30,000 attend Minden Aviation Roundup weekend | RecordCourier.com

30,000 attend Minden Aviation Roundup weekend

by Caryn Haller
Special to The R-C
The U.S. Air Force Thunderbirds in their F-16 Falcon's were the main attraction this weekend at the Aviation Roundup at Minden-Tahoe Airport.
Brad Coman |

What: Aviation Roundup

When: 10 a.m.-5 p.m. today

Where: Minden-Tahoe Airport, 1146 Airport Road, Minden

Information, tickets: www.aviationroundup.com

Minden, Nev. — Aviation Roundup guests left this weekend’s show with cricks in their necks, but smiles on their faces.

The Thunderbirds and other performers drew a weekend crowd of about 30,000 spectators to the Minden-Tahoe Airport, according to Manager Bobbi Thompson.

“I don’t miss an air show if I have an opportunity to go,” Los Angeles-based private pilot Travis Abbott said. “I’ve been interested in aviation since I saw the Blue Angels perform as a kid. Hearing the loud jets is amazing.”

Abbott, 25, has been a pilot since he was 16 years old.

“I want to do that,” he said pointing to the runway where one of the performers was landing. “I’ve got the most respect for Navy pilots landing on carriers. It’s got to be the ultimate challenge.”

Waiting in line to see the inside of a Nevada Air Guard C-130, Dylan Jet, 8, said he was thinking about becoming a pilot like his father Brad Blackwelder.

“It’s really cool, all the jets and stuff,” Dylan added. “My dad flew an F-18.”

“I flew the F-16 a lot, too, but the F-18 is a much better war fighter,” Blackwelder said. “I still fly for a living, but this type of flying is different. It’s great the Thunderbirds came to such a small location. It’s what they should be doing.”

The crowd covered their ears as the F-18 Hornet made its arrival —everyone except for Gardnerville resident Carl Spahr.

“I like the noise,” he said. “It gives you a thrill. It’s really powerful.
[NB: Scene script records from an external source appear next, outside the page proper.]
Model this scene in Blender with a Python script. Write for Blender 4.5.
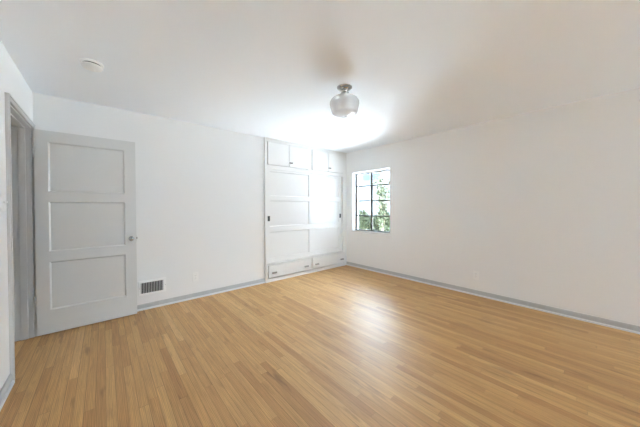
import bpy, bmesh, math, random
from mathutils import Vector, Matrix
random.seed(7)
S = bpy.context.scene
COL = S.collection
for o in list(bpy.data.objects):
    bpy.data.objects.remove(o)

# ------------------------------------------------------------------ room measures (metres)
EYE = 1.27
H = 2.426                      # ceiling
XL, XR = -0.525, 4.005         # left / right wall faces
YB, YN = 3.785, -5.00          # back / near wall faces
NX0, NX1, NZ0, NZ1 = 2.85, 3.75, 0.75, 2.02      # unseen window added in the near wall for fill light
XC = 2.034                     # left side of the closet
YF = 3.755                     # closet front plane

# ------------------------------------------------------------------ camera
def make_camera():
    f, sy, yaw, pit, rol = 251.09, -4.06, 0.7119, -0.0114, -0.0042
    fw = Vector((math.sin(yaw)*math.cos(pit), math.cos(yaw)*math.cos(pit), math.sin(pit)))
    r = Vector((math.cos(yaw), -math.sin(yaw), 0)); u = r.cross(fw)
    r2 = r*math.cos(rol) + u*math.sin(rol); u2 = -r*math.sin(rol) + u*math.cos(rol)
    cd = bpy.data.cameras.new('camera'); co = bpy.data.objects.new('camera', cd); COL.objects.link(co)
    m = Matrix((r2, u2, -fw)).transposed().to_4x4(); m.translation = Vector((0, 0, EYE))
    co.matrix_world = m
    cd.sensor_width = 36.0; cd.sensor_fit = 'HORIZONTAL'
    cd.lens = f/640*36; cd.shift_x = 0; cd.shift_y = sy/640
    cd.clip_start = 0.02; cd.clip_end = 300
    S.camera = co
make_camera()

# ------------------------------------------------------------------ sky, sun, bounce fill lamps, exposure
w = bpy.data.worlds.new('sky'); S.world = w; w.use_nodes = True
nt = w.node_tree; nt.nodes.clear()
wo = nt.nodes.new('ShaderNodeOutputWorld'); bg = nt.nodes.new('ShaderNodeBackground')
bg.inputs['Color'].default_value = (0.72, 0.905, 1.11, 1); bg.inputs['Strength'].default_value = 6.0
nt.links.new(bg.outputs[0], wo.inputs[0])

def lamp(name, kind, energy, loc, direction, size=None, color=(1, 1, 1)):
    d = bpy.data.lights.new(name, kind); d.energy = energy; d.color = color
    o = bpy.data.objects.new(name, d); COL.objects.link(o); o.location = loc
    o.rotation_euler = Vector(direction).to_track_quat('-Z', 'Y').to_euler()
    if size: d.shape = 'RECTANGLE'; d.size, d.size_y = size
    return o
sun = lamp('sun', 'SUN', 12.0, (-4, 0, 9), (0.25, -0.25, -1.0), color=(0.90, 0.95, 1.0)); sun.data.angle = 0.01
# portals: steer the sky's samples through the two window openings
for nm, loc, d, sz in (('window_portal', (XR+0.20, 3.13, 1.365), (-1, 0, 0), (0.95, 1.25)),
                       ('fill_window_portal', ((NX0+NX1)/2, YN-0.20, (NZ0+NZ1)/2), (0, 1, 0), (NX1-NX0, NZ1-NZ0))):
    p = lamp(nm, 'AREA', 1.0, loc, d, sz); p.data.cycles.is_portal = True
# area lamps added in place of daylight bounced off sunlit paving, outside both windows
DAY = (0.77, 0.91, 1.08)
lamp('garden_bounce_fill', 'AREA', 500.0, (7.4, 6.65, -0.46), (0, 0, 1), (4.4, 9.0), DAY)
lamp('garden_bounce_fill', 'AREA', 1700.0, (2.4, -7.7, -0.46), (0, 0, 1), (8.0, 4.2), DAY)
S.view_settings.view_transform = 'Standard'; S.view_settings.look = 'None'
S.view_settings.gamma = 1.0; S.view_settings.use_curve_mapping = False
S.view_settings.exposure = 2.70
S.cycles.max_bounces = 16; S.cycles.diffuse_bounces = 12; S.cycles.glossy_bounces = 6
S.cycles.transmission_bounces = 8; S.cycles.transparent_max_bounces = 12
S.cycles.use_denoising = True; S.cycles.use_adaptive_sampling = False

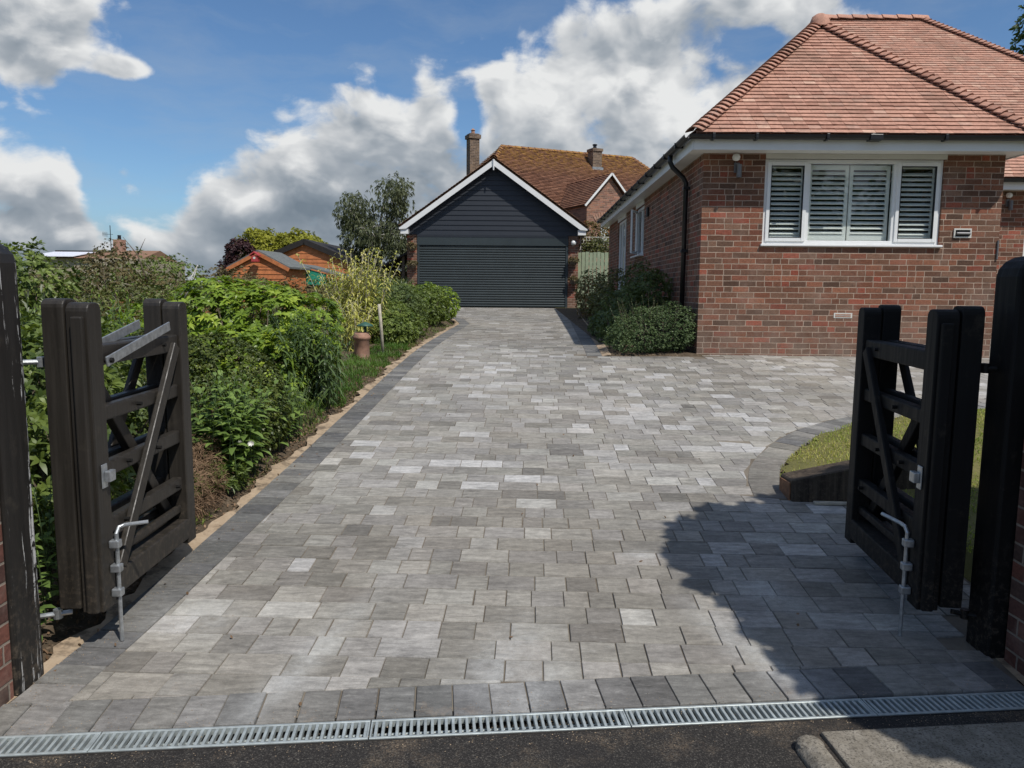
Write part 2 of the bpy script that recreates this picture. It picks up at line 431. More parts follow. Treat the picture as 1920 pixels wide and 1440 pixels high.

Who would not like that noise?”

Spahr spent four years in the Air Force.

“I love this show, and I love coming out the airport,” he said.”It’s the first time the Thunderbirds have been here, so it’s awesome for the county.”

Despite complaints of slow shuttle service from the parking areas to the show, Airport Manager Bobbi Thompson was pleased with the results of a year’s worth of planning.

“I’m hoping the community is enjoying themselves,” she said. “Thanks to our outstanding staff and volunteers it’s going well. I’m very excited. I want to say thanks to the county commissioners for allowing us to do this.”

Team Rocket’s hijinks in the air with Dayton hang glider Dan Buchanan was Sherry Nelson’s favorite act of the day.

Team Rocket came within feet of the hang glider when they buzzed Buchanan’s tail feathers as he made his decent to the runway.

“That was cool,” the Carson City resident said. “I love airplanes. This is wonderful. I love the atmosphere.”

Nelson has attended the air races in Reno twice, but said she enjoyed the Aviation Roundup better.

“It’s smaller and there’s more of a show,” she added.”The races aren’t as fun.”

Thunderbirds Public Affairs Officer Sara Harper said the beautiful scenery of Carson Valley was touched on during the pilot’s briefings.

“It’s a great town for us to come to,” she said.”We’ve been looking forward to this show since it came on our schedule.”

This weekend’s Minden show marked the halfway point in the Thunderbird’s show schedule.

“It’s such an honor to be part of the team and represent the 700,000 people who serve in the military,” Harper said. “If you can spark an interest in young people, then it is really rewarding.”

Carson City brothers Clayton, 13, and Brock Bensmiller, 10, had their interests sparked.

“I think the F-18 was cool,” Clayton said.”I liked it because it was really loud and really fast.”

“I liked the acrobatic stuff,” Brock said. “I liked when they were crossing and doing crazy stuff. It was cool, and I had a good time.”

Throughout the weekend, the 2015 Leadership Douglas County class executed their class project of feeding and providing resources to veterans and active duty military in attendance.

“A lot of veterans don’t know where to go for help,” member Stacy Morgen said.”We are thrilled to be part of what we see as a solution by recognizing and educating veterans about the resources available to them.”

The Thunderbirds also recognized military men and women by drawing a heart in the sky as one of their maneuvers.

The team of six also executed precision 8-point hesitation rolls, a clover loop, a mirror image calypso pass and their most difficult maneuver, a trail to diamond roll.

“It was awesome,” Gardnerville resident Cathy Marshall said of the performance. “It took my breath away. All of the acts were very talented.”

“It sends a thrill up your spine,” Cathy’s husband, Rex, added.